Myanmar’s New Coup: Comparing, Historicizing, and Theorizing

Thursday, February 11, 2021
11:30 AM - 12:30 PM

Online, via Zoom: REGISTER

  • Dan Slater

**Please note all CDDRL events are scheduled using the Pacific Time Zone

About the Event: The paradox of analyzing politics in Myanmar is never knowing whether or not events should surprise us. What Myanmar’s traumatic political history tells us is likely to happen is often diametrically opposed to what comparative and theoretical perspectives tell us is likely to happen. This presentation will consider Myanmar’s past decade of experimenting with reversible political reforms – which at least for now seems to have culminated in the military coup of February 1st – from both of these divergent perspectives.
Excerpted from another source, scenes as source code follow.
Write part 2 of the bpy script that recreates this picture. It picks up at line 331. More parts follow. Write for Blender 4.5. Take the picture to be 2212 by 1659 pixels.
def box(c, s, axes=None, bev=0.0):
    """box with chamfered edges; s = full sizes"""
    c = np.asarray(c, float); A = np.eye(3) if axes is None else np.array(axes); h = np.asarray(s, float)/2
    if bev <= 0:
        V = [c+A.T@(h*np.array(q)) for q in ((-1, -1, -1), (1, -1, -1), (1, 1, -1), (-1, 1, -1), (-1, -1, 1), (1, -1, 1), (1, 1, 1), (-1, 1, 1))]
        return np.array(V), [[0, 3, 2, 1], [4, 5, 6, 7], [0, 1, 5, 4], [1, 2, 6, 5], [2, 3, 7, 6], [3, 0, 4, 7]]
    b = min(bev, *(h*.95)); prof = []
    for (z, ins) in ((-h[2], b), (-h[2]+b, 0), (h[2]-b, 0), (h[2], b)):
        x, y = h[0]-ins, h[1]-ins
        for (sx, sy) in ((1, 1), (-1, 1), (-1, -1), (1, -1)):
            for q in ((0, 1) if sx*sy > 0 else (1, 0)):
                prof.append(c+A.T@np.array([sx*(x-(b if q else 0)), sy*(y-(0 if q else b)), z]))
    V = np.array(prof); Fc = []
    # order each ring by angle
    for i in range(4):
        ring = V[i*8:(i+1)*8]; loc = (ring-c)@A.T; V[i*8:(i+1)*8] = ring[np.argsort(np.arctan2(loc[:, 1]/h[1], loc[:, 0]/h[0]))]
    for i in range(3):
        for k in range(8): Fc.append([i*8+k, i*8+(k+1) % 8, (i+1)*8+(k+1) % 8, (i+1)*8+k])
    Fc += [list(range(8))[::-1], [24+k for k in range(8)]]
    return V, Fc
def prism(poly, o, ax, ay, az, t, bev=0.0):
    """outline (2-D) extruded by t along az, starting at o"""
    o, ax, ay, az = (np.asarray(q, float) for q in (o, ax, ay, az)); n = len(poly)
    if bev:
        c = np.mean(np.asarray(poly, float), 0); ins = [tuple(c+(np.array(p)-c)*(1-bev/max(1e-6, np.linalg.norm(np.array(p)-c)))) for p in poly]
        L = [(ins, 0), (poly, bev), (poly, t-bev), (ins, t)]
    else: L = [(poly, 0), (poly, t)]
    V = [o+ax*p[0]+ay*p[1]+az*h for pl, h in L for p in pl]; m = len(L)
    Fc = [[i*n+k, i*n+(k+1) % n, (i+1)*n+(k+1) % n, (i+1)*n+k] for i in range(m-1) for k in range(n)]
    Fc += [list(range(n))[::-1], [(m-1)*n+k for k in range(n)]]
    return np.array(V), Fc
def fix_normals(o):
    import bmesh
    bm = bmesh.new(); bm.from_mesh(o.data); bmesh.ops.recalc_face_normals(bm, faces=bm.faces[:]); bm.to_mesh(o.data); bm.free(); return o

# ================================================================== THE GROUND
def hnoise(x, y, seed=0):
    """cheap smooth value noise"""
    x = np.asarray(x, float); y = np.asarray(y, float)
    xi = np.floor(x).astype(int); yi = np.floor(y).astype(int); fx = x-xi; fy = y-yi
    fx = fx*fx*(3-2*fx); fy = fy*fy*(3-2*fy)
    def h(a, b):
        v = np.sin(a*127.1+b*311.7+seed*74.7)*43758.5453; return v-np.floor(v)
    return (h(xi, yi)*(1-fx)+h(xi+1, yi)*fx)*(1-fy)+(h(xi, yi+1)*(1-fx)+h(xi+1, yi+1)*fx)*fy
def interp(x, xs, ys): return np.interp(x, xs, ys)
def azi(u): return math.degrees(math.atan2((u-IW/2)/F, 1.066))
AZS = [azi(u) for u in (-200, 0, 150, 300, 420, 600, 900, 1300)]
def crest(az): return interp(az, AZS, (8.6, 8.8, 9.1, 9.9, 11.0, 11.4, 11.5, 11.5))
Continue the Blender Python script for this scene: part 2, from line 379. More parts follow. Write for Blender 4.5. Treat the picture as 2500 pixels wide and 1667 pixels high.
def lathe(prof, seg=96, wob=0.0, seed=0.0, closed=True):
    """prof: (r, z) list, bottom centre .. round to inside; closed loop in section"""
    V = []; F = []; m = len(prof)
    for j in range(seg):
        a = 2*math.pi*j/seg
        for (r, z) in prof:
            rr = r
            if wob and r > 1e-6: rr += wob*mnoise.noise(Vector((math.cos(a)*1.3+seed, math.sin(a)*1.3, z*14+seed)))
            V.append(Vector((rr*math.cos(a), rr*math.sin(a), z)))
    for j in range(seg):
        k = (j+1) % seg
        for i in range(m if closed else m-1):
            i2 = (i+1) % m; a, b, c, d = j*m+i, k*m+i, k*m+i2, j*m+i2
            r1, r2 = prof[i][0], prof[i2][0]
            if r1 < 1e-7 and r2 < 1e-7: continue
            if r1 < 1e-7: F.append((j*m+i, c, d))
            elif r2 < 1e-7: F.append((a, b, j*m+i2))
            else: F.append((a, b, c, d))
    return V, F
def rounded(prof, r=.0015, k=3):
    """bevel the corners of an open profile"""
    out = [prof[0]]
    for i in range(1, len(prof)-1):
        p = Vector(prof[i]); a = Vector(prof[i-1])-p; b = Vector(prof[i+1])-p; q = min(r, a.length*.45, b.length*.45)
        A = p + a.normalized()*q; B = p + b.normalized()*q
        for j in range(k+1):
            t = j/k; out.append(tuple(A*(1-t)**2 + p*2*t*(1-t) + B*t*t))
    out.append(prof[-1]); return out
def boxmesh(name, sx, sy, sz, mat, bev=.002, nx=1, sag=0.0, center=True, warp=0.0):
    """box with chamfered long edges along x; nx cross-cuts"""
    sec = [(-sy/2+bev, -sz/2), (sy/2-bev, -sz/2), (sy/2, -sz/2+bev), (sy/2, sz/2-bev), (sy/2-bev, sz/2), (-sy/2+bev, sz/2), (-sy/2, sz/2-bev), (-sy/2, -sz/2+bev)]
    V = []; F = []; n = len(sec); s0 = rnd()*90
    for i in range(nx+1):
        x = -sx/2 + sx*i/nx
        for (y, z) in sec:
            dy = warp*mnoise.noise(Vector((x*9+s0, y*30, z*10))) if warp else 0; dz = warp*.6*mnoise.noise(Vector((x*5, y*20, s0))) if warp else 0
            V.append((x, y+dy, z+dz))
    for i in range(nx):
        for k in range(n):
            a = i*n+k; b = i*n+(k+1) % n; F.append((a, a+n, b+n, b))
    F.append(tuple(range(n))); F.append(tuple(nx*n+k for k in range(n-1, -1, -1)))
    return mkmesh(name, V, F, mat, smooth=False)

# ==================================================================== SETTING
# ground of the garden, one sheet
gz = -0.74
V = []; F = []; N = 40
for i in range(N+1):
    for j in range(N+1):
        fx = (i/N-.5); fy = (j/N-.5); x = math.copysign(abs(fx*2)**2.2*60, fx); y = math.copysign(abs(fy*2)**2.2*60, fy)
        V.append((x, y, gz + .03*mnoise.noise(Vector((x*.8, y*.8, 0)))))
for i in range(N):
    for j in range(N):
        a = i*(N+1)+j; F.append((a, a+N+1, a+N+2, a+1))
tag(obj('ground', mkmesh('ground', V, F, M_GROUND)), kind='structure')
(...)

It will then draw upon those perspectives to offer several optimistic scenarios, before puzzling over how to assess the relative likelihood of the main optimistic and pessimistic scenarios coming to pass.


Dan Slater
About the Speaker:  Dan Slater is the Ronald and Eileen Weiser Professor of Emerging Democracies in the Department of Political Science and Director of the Weiser Center for Emerging Democracies (WCED) at the University of Michigan. He specializes in the politics and history of democracy and authoritarianism, with a regional focus on Southeast Asia. His most recent articles can be found in the Annual Review of Political Science, British Journal of Political Science, Comparative Politics, Democratization, Government and Opposition, Journal of East Asian Studies, Perspectives on Politics, and Social Science History.